Evapotranspiration of Cool‐Season Turfgrasses in the Humid Northeast1

Abstract
As competition for water increases in the northeastern United States, turfgrass culture must be directed toward practices that will lower water requirements. This study was conducted to quantify and compare the evapotranspiration (ET) rate of well‐watered grasses in the humid Northeast. Predictive methods for irrigation scheduling of turf were also evaluated.

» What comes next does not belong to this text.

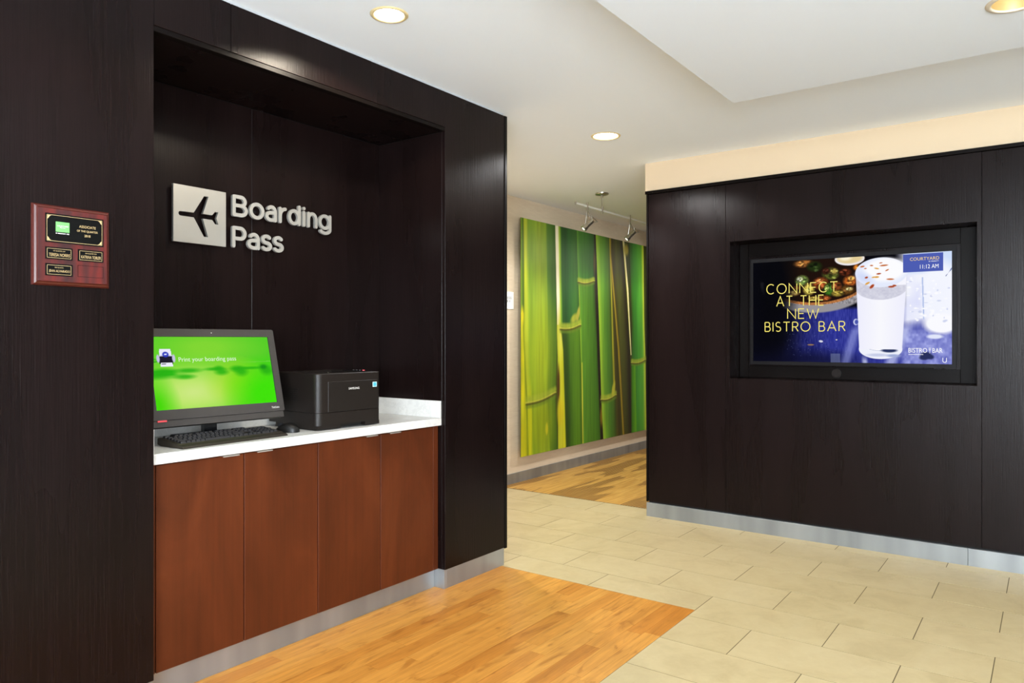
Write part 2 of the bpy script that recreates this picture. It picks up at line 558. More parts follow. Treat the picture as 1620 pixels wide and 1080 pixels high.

Weighing lysimeters, 0.25 m in diameter and 0.28 m deep, were placed into field plots of well‐watered mature turf growing on an Enfield silt loam (coarse‐silty over sandy‐skeletal, mixed, mesic Typic Dystrocrept), and ET was determined by weighing the lysimeters at 24‐h intervals throughout the summers of 1984 and 1985. The grasses studied were: Poa pratensis L, ‘Baron’ and ‘Enmundi’; Lolium perenne L., ‘Yorktown II’; Festuca rubra var. cummutata Gaud., ‘Jamestown’ and Festuca ovina var. duriuscula (L.) Koch, ‘Tournament’. Consistent annual differences were not observed in the variable summer weather that characterizes southern New England. Daily meteorological data were used to calculate reference ET by the modified Penman equation and from pan evaporation. A crop coefficient (Kc) was calculated for each grass as the ratio of ET measured to ET predicted. Seasonal Kc values based on the Penman equation ranged from 0.88 for Tournament in 1984, to 1.09 for Enmundi in 1985 (CV, 0.15–0.30). Seasonal Kc based on pan evaporation data was more variable, ranging from 0.86 to 1.31 (CV, 0.34–0.44). The Penman equation predicted ET more consistently, and could provide a reliable and useful tool for irrigation scheduling of turfgrass in southern New England.